The young Winston had vowed to devote his life to maintenance of the Empire. As warlord during the struggle against Hitler, he fought to preserve it even though that meant testing the American alliance he desperately needed. As an old man he lamented that his life had been for nothing since “The Empire I believed in has gone.”

In view of all this. it is remarkable that no substantial scholarly work on this subject has hitherto appeared. There have been essays and a couple of partial studies. And the topic has been aired in some of the many volumes about Churchill published since the opening and electronic cataloguing of his papers. But Churchill’s Empire is the first book to cover all the ground. It does so in a masterly fashion, drawing on much fresh evidence, teasing out the nuances of Churchill’s attitudes, and providing a marvellously illuminating appraisal.

Lord Beaverbrook once said that Churchill had held every opinion on every subject and Toye demonstrates that his opinions on the E mpire were anything but simple or consistent. Of course he was a Victorian—especially during the 1930s, when Baldwin said that he had reverted to being an 1896 subaltern of hussars. But some Victorians were more liberal than he.

Churchill, Toye says, was “antiblack,” hated “people with slit eyes and pigtails,” and damned Hindus as a foul race “protected by their mere pullulation from the doom that is their due.” He defended “punitive devastation” against the Pashtuns. In South Africa he justified harsh measures against the Boers, including farm burnings and concentration camps. In Ireland he favoured machine-gunning Sinn Fein meetings from the air. He hoped for “bitter and bloody” communal violence in India to make the Raj seem essential, and he reacted callously to the 1943 Bengal famine.

On the other hand, Churchill genuinely believed that British rule, benevolent, humane and just, would bring progress, commerce and civilisation to backward countries. He condemned abuses: the killing of wounded Dervishes at Omdurman, the exploitation of Africans by European settlers, “the disgusting butchery of natives” in Natal, which he dubbed “the hooligan of the Empire.” He warned that the gap between conquest and dominion was being filled by “the greedy trader, the inopportune missionary, the ambitious soldier and the lying speculator.” He appeased the Boers, conciliated the Irish and denounced the Amritsar massacre in India. He sometimes opposed imperial expansion. Moreover, he issued a caveat of profound present relevance: the North West Frontier is ideal guerrilla territory since regular troops are sitting ducks and cannot “catch or kill an impalpable cloud of skirmishers.” (See Ben Macintyre, page 22.)

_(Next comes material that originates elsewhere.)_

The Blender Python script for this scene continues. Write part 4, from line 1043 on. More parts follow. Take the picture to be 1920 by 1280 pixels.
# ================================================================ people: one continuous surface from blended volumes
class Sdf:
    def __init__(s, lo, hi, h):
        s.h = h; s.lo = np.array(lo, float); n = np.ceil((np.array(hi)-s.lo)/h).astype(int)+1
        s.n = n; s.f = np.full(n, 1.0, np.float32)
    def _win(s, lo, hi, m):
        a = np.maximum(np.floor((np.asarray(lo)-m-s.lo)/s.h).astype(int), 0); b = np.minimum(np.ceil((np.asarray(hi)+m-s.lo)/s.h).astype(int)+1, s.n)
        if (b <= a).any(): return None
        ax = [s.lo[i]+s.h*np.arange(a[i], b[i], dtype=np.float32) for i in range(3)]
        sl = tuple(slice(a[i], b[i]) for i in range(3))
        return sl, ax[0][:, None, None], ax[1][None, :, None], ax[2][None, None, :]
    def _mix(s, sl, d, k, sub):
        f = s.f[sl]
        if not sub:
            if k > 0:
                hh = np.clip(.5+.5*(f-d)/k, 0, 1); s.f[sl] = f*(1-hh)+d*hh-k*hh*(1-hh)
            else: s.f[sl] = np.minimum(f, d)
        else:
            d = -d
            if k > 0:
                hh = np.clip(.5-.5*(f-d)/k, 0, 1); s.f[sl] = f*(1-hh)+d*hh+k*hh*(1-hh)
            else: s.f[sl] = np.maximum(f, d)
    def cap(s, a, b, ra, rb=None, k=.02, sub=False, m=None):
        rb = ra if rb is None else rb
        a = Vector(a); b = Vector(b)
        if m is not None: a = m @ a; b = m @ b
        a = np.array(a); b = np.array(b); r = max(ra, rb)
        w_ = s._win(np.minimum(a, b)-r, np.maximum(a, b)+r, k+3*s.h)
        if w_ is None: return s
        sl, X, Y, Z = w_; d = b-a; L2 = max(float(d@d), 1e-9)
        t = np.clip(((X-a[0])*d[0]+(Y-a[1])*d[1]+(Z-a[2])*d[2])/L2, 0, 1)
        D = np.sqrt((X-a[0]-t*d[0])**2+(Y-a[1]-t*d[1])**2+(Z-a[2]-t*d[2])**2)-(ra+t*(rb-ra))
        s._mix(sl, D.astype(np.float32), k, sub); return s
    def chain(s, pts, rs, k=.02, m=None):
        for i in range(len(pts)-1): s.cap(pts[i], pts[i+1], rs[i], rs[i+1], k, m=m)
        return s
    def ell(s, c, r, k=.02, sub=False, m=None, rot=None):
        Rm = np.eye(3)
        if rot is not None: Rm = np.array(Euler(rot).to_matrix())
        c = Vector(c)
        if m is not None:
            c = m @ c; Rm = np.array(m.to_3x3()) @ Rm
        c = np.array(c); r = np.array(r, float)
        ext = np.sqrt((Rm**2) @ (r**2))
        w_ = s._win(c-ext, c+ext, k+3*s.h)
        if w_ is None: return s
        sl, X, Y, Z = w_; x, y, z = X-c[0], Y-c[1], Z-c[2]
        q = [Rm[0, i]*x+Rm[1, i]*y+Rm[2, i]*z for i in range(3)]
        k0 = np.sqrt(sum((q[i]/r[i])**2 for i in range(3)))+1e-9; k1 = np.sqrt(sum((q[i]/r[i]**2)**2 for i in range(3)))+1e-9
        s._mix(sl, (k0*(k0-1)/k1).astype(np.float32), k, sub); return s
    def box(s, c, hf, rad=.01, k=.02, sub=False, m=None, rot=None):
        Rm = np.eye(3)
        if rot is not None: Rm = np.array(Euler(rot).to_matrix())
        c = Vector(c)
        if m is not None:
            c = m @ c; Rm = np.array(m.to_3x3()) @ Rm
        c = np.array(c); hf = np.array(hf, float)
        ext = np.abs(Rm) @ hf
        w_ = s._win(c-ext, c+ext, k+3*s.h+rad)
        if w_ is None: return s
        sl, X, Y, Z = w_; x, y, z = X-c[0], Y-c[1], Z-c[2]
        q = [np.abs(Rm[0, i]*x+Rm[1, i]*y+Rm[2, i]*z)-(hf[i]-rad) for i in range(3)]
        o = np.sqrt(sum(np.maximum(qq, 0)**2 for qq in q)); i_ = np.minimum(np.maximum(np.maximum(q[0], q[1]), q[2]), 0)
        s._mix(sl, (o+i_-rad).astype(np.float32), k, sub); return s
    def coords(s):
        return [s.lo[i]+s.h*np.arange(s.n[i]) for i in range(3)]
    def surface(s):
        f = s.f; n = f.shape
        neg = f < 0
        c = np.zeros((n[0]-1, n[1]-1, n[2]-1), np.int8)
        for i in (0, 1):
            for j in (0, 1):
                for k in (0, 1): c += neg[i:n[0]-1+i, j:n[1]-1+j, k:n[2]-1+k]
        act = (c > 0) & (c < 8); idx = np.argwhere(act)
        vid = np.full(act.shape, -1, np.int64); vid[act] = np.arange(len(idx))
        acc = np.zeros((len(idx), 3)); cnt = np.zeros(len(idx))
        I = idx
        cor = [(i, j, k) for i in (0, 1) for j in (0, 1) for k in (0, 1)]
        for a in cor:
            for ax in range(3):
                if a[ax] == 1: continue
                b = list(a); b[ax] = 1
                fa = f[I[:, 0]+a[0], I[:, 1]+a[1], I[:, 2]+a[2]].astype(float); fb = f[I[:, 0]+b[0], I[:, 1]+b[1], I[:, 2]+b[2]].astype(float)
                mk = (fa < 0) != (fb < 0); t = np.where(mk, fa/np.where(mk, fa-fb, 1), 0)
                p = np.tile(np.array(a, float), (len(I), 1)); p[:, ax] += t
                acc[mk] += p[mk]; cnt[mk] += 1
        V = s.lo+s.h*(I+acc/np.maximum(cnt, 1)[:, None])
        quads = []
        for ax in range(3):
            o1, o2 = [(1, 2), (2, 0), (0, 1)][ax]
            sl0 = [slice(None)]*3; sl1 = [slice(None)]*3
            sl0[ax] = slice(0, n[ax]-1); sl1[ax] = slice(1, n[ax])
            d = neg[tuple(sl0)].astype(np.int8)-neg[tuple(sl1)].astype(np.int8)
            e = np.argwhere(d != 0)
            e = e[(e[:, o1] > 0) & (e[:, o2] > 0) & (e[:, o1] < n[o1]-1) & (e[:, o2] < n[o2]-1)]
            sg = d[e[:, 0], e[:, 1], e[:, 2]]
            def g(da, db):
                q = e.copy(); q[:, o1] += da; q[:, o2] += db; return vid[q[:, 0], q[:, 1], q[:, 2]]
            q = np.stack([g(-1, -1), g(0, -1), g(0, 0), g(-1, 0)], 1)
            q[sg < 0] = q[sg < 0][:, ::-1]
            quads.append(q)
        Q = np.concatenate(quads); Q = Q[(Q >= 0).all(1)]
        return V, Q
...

Paradoxically, Churchill’s fight to save the Empire led to its loss. As Toye shows, he was both pragmatic and contradictory. After the war he acknowledged that India “must go,” and did not oppose its going; but he occasionally condemned the “cowardly abandonment of our duties.” He showed surprising sympathy for Mau Mau rebels and criticised the “execution of men who fight to defend their native land”; but he disliked Macmillan’s “Winds of Change” speech. He embraced the Commonwealth, though without marked enthusiasm. He was ambivalent about Egypt but he became reconciled to the Irish Republic and to India, calling Nehru “The Light of Asia.”

Toye traces Churchill’s shifts and velleities with skill and erudition, using a vast range of contemporary newspapers to particularly good effect. He might perhaps have dwelt on the rhetorical and psychological importance of the Empire to Churchill. The great man’s real tyrant, as Sir Robert Menzies said, was the glittering phrase; and the greatest Empire in history not only inspired him but gave him the opportunity to declaim globally. Vitally, too, the Empire helped to invest Churchill with the copper-bottomed confidence and armour-plated toughness he needed to combat the Third Reich. Nevertheless, Richard Toye deserves all credit for producing an important and original book.